The Transportation Security Administration does not monitor two of its key performance requirements for its primary on-person screening systems at airport security checkpoints and therefore can’t be sure the body scanners are working as intended, the Department of Homeland Security’s top watchdog says in a new report.
The two operational requirements that the Advanced Imaging Technology (AIT) that TSA isn’t monitoring for are probability of detection rate and passenger throughput, Joseph Cuffari, the DHS Inspector General (IG), says in the report that is dated May 8 and was released on Thursday. The AIT systems were declared fully operational in September 2017, the report says.
The AIT systems are supplied by Leidos [LDOS], which acquired them from L3Harris Technologies [LHX] as part of $1 billion acquisition earlier this month of the security detection and automation business.
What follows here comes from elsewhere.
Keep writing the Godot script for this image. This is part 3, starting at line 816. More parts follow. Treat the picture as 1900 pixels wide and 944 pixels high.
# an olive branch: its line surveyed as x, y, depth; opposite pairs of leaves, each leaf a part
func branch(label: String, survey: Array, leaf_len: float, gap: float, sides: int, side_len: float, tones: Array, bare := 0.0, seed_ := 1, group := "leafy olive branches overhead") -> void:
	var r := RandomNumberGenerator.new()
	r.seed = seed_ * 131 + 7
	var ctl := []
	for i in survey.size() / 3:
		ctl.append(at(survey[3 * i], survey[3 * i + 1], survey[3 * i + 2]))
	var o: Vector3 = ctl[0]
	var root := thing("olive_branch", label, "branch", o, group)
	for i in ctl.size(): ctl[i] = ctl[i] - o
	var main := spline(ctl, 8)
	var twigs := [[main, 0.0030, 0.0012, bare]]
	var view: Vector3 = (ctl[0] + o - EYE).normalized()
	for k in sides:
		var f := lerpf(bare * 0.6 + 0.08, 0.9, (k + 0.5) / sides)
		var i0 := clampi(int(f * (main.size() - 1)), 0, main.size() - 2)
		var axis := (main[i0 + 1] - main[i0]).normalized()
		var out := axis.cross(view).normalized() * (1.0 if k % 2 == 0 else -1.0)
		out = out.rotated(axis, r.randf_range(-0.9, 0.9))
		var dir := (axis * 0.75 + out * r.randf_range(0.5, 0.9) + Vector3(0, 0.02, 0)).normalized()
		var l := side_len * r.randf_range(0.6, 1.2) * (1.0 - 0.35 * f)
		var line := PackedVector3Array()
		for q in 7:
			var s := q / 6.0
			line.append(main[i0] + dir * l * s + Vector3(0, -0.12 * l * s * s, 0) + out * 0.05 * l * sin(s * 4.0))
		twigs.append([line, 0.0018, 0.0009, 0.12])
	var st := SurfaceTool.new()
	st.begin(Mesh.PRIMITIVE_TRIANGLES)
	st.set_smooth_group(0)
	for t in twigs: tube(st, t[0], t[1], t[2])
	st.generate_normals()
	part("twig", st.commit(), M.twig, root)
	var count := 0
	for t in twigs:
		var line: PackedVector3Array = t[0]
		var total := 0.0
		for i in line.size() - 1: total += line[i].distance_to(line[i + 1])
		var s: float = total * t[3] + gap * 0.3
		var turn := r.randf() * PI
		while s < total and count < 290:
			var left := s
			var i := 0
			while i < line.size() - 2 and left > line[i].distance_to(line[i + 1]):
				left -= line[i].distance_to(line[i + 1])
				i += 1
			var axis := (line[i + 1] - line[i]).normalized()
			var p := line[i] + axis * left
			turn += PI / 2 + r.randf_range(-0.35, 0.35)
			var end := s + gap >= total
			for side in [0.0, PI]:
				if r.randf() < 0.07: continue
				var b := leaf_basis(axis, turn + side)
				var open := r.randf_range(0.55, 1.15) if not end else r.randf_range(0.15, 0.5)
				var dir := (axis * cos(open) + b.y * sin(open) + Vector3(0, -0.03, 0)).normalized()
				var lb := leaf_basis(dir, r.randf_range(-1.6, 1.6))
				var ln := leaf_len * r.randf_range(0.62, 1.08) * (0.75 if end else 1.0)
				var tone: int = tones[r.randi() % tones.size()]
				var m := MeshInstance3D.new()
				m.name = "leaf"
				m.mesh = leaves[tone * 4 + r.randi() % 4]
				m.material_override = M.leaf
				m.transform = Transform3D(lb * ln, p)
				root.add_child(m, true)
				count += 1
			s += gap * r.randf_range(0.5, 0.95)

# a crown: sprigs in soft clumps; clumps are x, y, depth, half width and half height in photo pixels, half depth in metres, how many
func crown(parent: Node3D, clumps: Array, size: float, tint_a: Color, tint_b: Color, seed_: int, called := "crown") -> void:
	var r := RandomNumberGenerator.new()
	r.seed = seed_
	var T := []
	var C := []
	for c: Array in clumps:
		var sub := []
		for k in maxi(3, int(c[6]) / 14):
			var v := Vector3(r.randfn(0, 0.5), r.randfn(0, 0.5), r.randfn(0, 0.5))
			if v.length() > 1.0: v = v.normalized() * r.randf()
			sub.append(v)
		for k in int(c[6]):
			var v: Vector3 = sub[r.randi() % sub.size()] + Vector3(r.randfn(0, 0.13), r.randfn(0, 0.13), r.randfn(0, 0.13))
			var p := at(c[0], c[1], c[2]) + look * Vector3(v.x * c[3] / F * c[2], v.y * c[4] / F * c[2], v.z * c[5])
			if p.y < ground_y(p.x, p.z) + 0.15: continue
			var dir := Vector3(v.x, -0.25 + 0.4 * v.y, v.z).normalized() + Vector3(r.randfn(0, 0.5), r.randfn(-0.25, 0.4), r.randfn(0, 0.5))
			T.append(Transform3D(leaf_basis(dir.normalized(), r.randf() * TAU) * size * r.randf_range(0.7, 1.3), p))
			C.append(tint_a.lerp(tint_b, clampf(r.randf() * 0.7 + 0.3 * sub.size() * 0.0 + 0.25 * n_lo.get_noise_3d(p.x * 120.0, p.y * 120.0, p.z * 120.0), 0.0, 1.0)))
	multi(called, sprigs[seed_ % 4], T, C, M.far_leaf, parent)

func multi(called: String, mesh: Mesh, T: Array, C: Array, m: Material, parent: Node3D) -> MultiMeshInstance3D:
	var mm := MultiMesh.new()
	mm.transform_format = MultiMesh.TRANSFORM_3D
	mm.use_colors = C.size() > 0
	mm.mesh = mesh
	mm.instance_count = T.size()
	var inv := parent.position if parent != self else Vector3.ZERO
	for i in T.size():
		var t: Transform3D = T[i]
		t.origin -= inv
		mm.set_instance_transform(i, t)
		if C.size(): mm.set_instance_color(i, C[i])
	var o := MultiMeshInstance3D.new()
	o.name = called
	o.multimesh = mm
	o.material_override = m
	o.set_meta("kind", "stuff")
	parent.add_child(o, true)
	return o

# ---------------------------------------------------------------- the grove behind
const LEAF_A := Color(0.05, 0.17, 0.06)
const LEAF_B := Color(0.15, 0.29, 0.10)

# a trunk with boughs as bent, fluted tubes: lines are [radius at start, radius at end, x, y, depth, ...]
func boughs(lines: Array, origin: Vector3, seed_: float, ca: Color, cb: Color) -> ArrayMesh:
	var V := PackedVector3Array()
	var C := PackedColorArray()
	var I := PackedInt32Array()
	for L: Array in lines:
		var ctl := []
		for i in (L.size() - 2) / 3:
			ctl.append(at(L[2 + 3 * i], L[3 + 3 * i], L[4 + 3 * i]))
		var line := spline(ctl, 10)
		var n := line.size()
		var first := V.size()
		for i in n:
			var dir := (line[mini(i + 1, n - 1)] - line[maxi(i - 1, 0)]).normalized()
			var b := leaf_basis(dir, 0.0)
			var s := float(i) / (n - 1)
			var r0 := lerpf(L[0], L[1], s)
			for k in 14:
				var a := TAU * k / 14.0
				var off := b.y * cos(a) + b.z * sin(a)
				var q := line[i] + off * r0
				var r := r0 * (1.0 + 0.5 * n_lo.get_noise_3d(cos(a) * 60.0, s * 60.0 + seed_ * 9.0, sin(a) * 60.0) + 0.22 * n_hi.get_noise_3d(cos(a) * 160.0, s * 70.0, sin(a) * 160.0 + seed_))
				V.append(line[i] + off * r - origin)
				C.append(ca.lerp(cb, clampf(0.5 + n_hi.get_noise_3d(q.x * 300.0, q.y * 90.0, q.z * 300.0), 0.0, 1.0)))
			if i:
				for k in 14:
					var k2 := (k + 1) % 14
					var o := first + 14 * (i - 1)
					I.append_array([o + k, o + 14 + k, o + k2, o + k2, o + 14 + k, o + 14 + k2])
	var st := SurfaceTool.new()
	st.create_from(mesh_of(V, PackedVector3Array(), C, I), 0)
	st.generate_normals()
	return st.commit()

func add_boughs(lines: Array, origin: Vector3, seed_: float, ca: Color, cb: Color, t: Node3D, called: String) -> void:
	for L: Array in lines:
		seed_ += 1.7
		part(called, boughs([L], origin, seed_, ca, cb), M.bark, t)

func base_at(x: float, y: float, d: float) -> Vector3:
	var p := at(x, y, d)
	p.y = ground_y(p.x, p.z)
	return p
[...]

The IG report says that TSA has purchased 962 AIT systems that are deployed to 340 U.S. airports to scan individuals for non-metallic threats hidden beneath their clothing.
TSA has four key requirements for its AIT systems to be fully operational, the report says. The requirements are probability of detection, which is classified but refers to the scanners identifying the location of a concealed threat on passenger, a throughput rate of at least 150 people per hour, a system availability rate of 98.5 percent, and safety of use metrics.
The IG says that TSA hasn’t been monitoring the performance of the two key requirements because the agency doesn’t have comprehensive guidance in place to do so. This could create blind spots for TSA, the report says.
“Without continuous monitoring and oversight, TSA cannot ensure AIT is meeting critical system performance requirements, a consistent weakness found in prior DHS OIG reports,” says the new report, TSA Needs to Improve Monitoring of the Deployed Advanced Imaging Technology System (OIG-20-33). As a result, TSA may fund and acquire future systems without knowing whether the technology addresses new and emerging threats, potentially placing the traveling public at risk.”
In 2015, the DHS Office of the IG reported that in 96 percent of instances Transportation Security Officers (TSOs) using AIT machines at eight airports failed to detect hidden threat items. Then TSA Administrator Peter Neffenger, who was relatively new to his job, said the system worked as designed when used properly. Neffenger instituted enhanced training for TSOs and also said at the time that the agency has prioritized passenger throughput at the expense of security.
In the latest IG report, TSA concurred with the watchdog’s two recommendations, which call for a strategy to monitor the probability of detection rates and passenger throughout of deployed AIT systems.
However, TSA did take issue with the IG’s assertion that the agency can’t ensure that equipment in the field meets performance requirements.
“TSA, in cooperation with DHS Science and Technology and industry, academia, and international partners, has demonstrated rigorous, disciplines, and agile requirements and capabilities development and acquisition and procurement processes,” Ryan Propis, TSA’s chief of staff, wrote in an April 1 letter to the IG that is included in an appendix to the report. “The research, development, testing, and procurement of transportation security equipment is intelligence-driven, risk-based, and focused on fielding the most effective security screening equipment against both current and emerging threats.”
In a separate statement yesterday, TSA it “concurs with both recommendations in the report, however, the report does not address the progress TSA is making to ensure security technology detection monitoring and performance in all security screening technologies, including AIT. TSA is actively developing procedures for monitoring detection requirements to improve in the areas addressed by the recommendations.”
Leidos has more than 2,000 of its ProVision AIT systems deployed at more than 250 airports and many non-aviation customers worldwide.